First, some music! It’s a lovely evening, so I wrote some lovely evening music.
SO. I’ve been thinking about landmark games recently. That is: games which have introduced new ideas, made a huge impact, and gone on to inform dozens of later games. And you know what? These games I feel comfortable pointing to as influential have shifted over the years.
The 1990s were the birth of 3D gaming. From the late 90s through to the early years of last decade, countless blockbuster, top-of-the-chart titles broke fresh ground just by virtue of exploring the possibilities of 3D game worlds. Doom. Mario 64. Quake. Half-Life. Descent. Thief. Tomb Raider. Tekken. Zelda 64. Metal Gear Solid. System Shock. Gran Turismo.
But early last decade, the lines were drawn and safe formulae for 3D games were devised. The chart-topping games of the past five years or so have largely been evolutionary improvements on their prequels and predecessors. We no longer live in an age where the most successful games are by necessity the most creative and progressive, and the change was extremely rapid.
Here’s my list of influential games from the last decade.
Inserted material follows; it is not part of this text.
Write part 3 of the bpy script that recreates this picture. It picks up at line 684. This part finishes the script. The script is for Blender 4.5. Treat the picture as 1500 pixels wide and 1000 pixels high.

- The Sims (2000, PC) for defining gameplay based on emergent narrative and being bold enough to do so on a human scale
- Deus Ex (2000, PC) for unparalleled breadth of gameplay and a complex, responsive moral universe
- GTA III (2001, multi) for creating the open world sandbox template
- Halo (2001, XBox) for countless enduring console FPS innovations (two weapons, vehicles, recharging shields, emphasis on melee attacks…)
- Rez (2001, PS2/Dreamcast) for interweaving music and gameplay without rhythm-action elements
- Prince of Persia: The Sands of Time (2003, multi), for the time-rewind mechanic that’d later serve as the basis of Braid and then show up to great effect in Race Driver: GRID and then Forza 3
- Half-Life 2 (2004, PC) for the comprehensive and successful integration of physics with FPS gameplay
- World of Warcraft (2004, PC) for setting the template for countless MMOs
- Guitar Hero (2005, PS2) for popularising rhythm-action gaming, though Guitar Freaks did it first; and most importantly for showing that games can sell bulky plastic peripherals, leading directly to Rock Band, DJ Hero and Tony Hawk RIDE and perhaps helping retailers accept Wii Fit
- God of War (2005, PS2) for popularising QTEs for cinematic sequences in action games (now even reaching the racing genre with Need for Speed: The Run!)
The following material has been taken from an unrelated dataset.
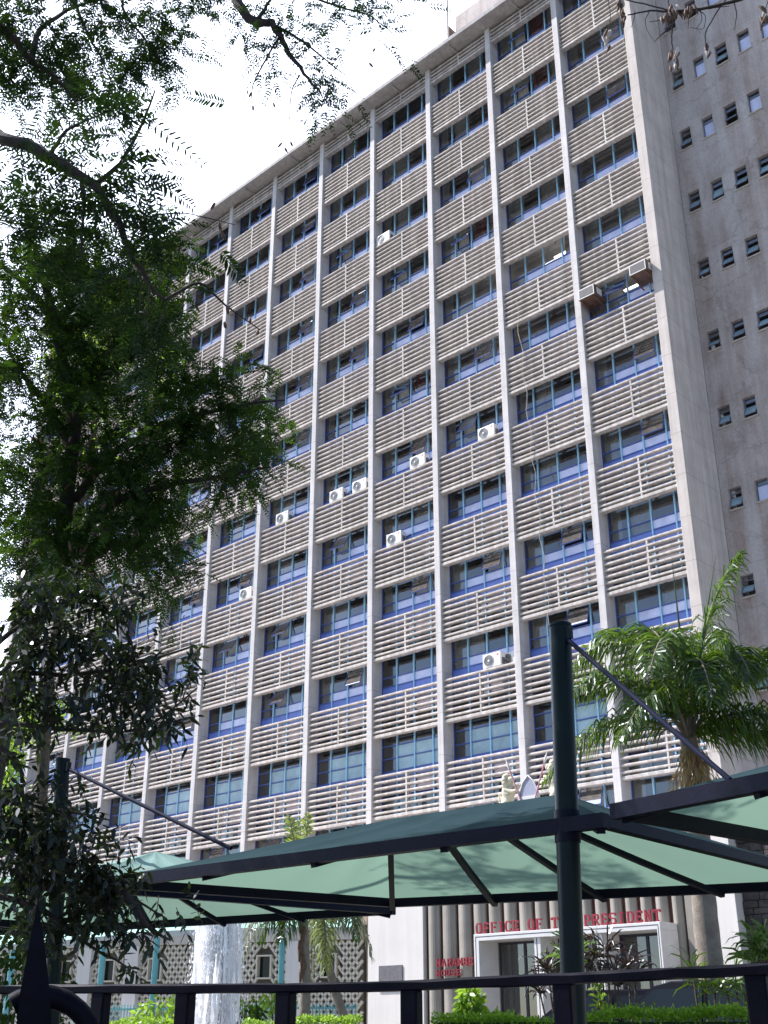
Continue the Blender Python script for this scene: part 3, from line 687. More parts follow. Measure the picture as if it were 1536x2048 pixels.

- Fahrenheit (2005, multi) for exploring QTEs to construct a game without conventional core gameplay, freeing it to tell a contemporary and realistic narrative (well, up to a point! – and, yes, this is me admitting I never played Shenmue)
- Shadow of the Colossus (2005, PS2) for what it dared to omit; also the physicality and desperation of its combat
- Portal (2007, PC) for introducing and fully exploring a new method of interacting with space (and like SOTC, refusing to compromise with safe design)
- Left 4 Dead (2008, PC) for revolutionising the co-op FPS with forced interdependence and dynamic pacing
- Need for Speed: SHIFT (2009, multi) for introducing drama and a kind of experiential fidelity to the generally quite dry sim racing genre
- Minecraft (2009, PC) for introducing a mode of play entirely unserviced by all other major contemporary games (exploration, construction), though it didn’t really come into its own until 2010
What games can you add to that? And how many of those before 2005 or so were blockbusters, and how many after were a little niche and weird?
Fresh game experiences nowadays are found in minor titles. Portal and Left for Dead are both low-price games assisted and published by an independent development studio. SHIFT, though aimed at the throat of GT and Forza, was never expected to outsell them. Minecraft, of course, cost at most five figures to get off the ground.
By contrast, Modern Warfare 3 will come out this year, will be hugely successful, and will be very much like Modern Warfare 1. Ten or fifteen years ago, in most genres, that simply wasn’t an option.
I think this is the essence of why the indie games market is flourishing now. Experienced gamers – the hardcore – have not ‘outgrown’ mainstream games. Ten years ago, those blockbusters provided innovation and interest. They’ve stopped. Hardcore gamers of all ages now need to find their new experiences elsewhere, in Demon’s Souls and Disgaea and Earth Defence Force and Frozen Synapse and other weird, ropey, low budget games of unknown provenance.
Over the past ten years, the mainstream games industry has steadily given up on innovation as a risky, unnecessary burden. Digital distribution has given us access to indie games, bypassing the gatekeeper of retail, but the dearth of innovation in mainstream gaming is just as much a part of why indie games are becoming an increasingly essential part of the gaming landscape.